Dataset records:
────────────────────────────────────────

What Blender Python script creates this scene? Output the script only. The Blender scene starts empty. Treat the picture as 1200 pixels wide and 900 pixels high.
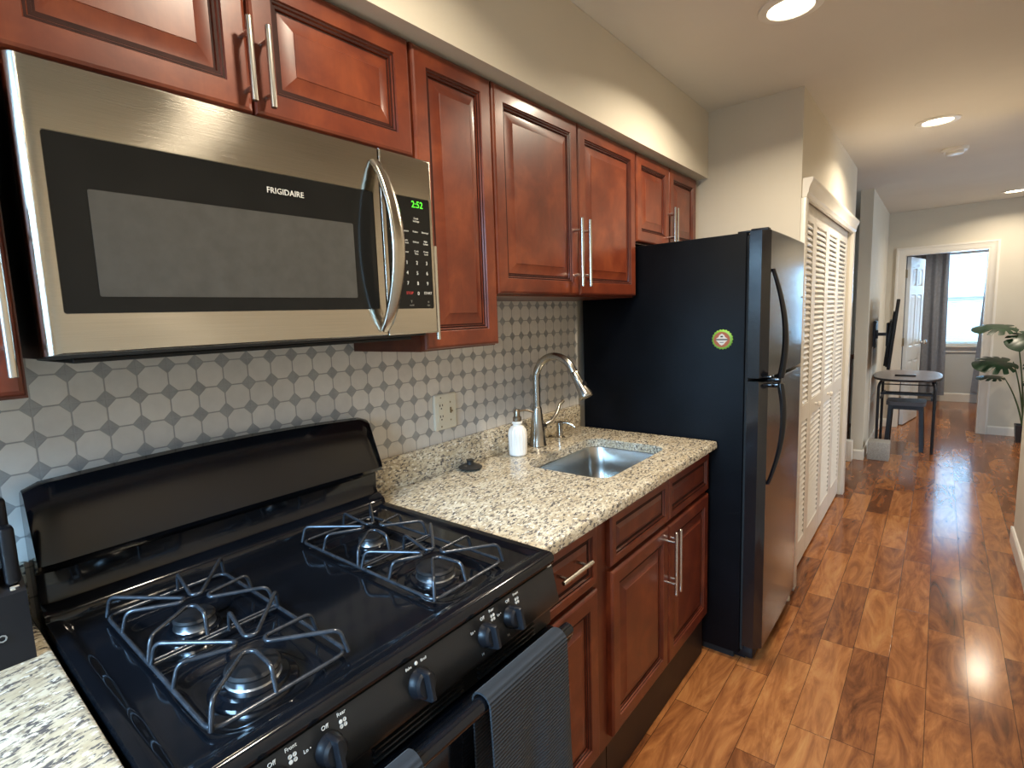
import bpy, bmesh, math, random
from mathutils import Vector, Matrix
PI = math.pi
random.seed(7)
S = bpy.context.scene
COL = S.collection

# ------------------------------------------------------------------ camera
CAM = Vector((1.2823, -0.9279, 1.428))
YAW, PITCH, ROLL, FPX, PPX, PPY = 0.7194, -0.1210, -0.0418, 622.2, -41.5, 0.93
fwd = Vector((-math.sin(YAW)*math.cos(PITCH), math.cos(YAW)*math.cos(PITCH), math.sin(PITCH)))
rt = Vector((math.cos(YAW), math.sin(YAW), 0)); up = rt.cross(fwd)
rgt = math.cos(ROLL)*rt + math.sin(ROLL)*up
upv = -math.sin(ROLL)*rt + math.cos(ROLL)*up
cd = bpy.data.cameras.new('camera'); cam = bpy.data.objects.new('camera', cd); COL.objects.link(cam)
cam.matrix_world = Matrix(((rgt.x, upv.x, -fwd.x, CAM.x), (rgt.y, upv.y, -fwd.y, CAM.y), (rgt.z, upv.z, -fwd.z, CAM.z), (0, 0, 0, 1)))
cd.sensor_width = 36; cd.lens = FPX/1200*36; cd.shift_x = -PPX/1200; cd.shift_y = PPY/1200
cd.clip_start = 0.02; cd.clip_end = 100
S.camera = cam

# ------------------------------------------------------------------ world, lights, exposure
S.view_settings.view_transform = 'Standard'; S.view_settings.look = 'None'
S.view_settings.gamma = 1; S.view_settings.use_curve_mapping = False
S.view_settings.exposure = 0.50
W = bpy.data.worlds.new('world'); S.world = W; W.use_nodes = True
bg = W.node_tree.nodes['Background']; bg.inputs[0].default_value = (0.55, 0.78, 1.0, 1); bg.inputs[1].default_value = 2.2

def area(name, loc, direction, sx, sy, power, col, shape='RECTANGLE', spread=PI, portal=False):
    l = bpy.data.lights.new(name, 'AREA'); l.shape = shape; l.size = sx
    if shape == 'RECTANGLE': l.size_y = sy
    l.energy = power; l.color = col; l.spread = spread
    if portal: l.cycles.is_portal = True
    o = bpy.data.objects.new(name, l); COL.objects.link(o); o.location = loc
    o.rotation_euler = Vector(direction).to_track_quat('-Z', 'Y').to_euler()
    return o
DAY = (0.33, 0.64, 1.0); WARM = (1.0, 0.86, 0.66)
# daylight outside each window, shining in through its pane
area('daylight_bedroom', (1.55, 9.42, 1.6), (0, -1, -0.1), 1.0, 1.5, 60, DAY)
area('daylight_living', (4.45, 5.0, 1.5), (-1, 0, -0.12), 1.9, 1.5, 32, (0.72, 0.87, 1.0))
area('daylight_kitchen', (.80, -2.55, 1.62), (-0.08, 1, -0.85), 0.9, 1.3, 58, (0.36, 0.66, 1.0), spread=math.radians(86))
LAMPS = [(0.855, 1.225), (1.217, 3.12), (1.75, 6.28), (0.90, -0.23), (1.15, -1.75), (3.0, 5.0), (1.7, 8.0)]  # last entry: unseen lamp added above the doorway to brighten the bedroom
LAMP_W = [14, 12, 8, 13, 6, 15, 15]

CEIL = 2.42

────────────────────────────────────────

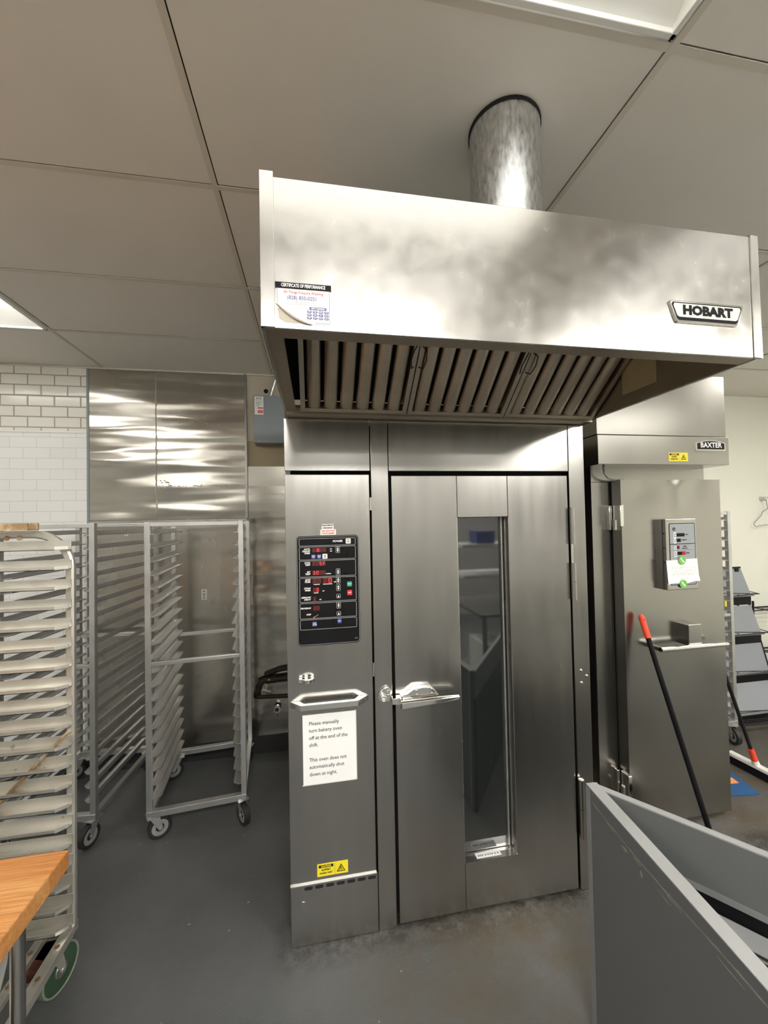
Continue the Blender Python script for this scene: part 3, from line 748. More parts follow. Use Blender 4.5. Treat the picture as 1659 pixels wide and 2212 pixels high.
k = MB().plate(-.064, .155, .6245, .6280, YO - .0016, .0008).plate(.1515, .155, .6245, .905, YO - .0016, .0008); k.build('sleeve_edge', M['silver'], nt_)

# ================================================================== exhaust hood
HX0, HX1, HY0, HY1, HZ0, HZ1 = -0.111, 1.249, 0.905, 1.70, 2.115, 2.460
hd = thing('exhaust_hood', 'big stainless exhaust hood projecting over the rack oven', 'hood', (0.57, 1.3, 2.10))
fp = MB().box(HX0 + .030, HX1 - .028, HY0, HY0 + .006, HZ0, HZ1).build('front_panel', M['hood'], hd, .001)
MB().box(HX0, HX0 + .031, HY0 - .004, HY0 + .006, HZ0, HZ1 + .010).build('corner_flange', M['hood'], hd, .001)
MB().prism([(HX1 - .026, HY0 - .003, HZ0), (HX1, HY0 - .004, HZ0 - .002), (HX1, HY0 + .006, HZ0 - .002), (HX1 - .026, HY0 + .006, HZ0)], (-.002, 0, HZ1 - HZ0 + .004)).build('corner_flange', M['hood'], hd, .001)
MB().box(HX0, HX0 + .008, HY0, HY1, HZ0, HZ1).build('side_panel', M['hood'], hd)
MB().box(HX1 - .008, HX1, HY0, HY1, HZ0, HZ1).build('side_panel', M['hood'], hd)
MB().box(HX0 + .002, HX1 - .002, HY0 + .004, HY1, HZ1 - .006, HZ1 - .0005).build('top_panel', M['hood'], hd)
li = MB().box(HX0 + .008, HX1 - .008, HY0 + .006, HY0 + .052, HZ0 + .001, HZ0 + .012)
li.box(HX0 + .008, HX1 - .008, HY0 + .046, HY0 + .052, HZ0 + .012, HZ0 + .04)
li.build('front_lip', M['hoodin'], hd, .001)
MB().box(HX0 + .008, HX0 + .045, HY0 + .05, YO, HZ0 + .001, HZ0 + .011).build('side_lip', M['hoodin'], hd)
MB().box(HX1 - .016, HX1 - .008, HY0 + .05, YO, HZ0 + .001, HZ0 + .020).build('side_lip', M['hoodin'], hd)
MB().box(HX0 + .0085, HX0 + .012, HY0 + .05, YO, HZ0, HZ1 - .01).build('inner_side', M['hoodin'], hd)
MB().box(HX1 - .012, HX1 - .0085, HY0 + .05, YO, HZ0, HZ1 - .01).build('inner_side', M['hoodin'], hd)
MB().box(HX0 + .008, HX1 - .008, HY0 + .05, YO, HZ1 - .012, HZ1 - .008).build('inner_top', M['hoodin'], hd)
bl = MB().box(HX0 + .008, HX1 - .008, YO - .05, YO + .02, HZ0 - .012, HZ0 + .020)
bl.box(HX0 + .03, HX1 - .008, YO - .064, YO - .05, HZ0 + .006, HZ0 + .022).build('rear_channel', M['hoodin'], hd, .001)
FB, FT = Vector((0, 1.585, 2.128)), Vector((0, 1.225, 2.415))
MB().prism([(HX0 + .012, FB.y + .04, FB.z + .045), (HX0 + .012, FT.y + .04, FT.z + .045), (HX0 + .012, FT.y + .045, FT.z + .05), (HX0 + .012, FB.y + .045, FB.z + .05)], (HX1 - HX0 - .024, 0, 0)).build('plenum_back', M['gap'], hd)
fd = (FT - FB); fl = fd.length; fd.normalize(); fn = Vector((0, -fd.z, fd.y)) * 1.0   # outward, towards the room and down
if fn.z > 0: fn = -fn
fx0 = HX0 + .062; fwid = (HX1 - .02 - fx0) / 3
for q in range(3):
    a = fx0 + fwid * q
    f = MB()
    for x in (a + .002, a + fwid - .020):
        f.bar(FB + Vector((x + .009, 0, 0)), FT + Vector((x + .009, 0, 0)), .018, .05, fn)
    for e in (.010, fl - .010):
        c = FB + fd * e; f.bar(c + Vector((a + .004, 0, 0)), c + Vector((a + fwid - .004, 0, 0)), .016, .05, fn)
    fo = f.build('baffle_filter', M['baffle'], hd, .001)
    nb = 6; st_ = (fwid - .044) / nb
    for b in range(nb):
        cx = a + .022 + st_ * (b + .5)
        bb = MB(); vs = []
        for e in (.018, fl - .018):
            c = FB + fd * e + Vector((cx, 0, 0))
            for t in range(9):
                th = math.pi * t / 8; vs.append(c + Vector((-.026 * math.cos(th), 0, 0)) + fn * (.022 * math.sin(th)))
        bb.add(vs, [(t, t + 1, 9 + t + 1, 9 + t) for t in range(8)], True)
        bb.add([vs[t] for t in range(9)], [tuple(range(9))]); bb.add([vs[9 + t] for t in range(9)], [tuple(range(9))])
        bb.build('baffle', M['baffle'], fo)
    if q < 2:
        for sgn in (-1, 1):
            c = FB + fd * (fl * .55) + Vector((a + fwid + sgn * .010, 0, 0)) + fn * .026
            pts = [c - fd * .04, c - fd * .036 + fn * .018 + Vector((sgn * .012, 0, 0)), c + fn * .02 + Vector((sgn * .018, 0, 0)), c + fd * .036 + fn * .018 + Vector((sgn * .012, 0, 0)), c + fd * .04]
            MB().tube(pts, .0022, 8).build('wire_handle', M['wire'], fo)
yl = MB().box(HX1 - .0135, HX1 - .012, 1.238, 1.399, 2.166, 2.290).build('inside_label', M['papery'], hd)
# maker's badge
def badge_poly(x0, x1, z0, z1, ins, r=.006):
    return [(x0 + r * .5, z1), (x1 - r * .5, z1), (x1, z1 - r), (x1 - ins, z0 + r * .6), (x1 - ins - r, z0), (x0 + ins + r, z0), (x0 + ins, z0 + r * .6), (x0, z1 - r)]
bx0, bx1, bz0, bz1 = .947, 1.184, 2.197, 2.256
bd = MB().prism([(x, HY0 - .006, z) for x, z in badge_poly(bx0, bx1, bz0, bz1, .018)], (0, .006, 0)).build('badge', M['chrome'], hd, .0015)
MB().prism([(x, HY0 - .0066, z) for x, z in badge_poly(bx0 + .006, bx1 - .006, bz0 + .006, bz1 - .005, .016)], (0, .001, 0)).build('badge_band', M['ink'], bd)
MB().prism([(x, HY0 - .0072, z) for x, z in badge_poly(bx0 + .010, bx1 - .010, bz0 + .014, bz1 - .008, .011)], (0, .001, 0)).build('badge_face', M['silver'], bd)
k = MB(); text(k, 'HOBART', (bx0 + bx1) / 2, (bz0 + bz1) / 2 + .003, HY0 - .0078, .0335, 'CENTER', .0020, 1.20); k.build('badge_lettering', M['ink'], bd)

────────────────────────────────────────

Task objective:
Reproduce exactly the lines above starting at the line containing "What Blender Python" and ending at the line containing "COL = S.collection", including both, but not the pictures.

Finished answer:
What Blender Python script creates this scene? Output the script only. The Blender scene starts empty. Treat the picture as 1200 pixels wide and 900 pixels high.
import bpy, bmesh, math, random
from mathutils import Vector, Matrix
PI = math.pi
random.seed(7)
S = bpy.context.scene
COL = S.collection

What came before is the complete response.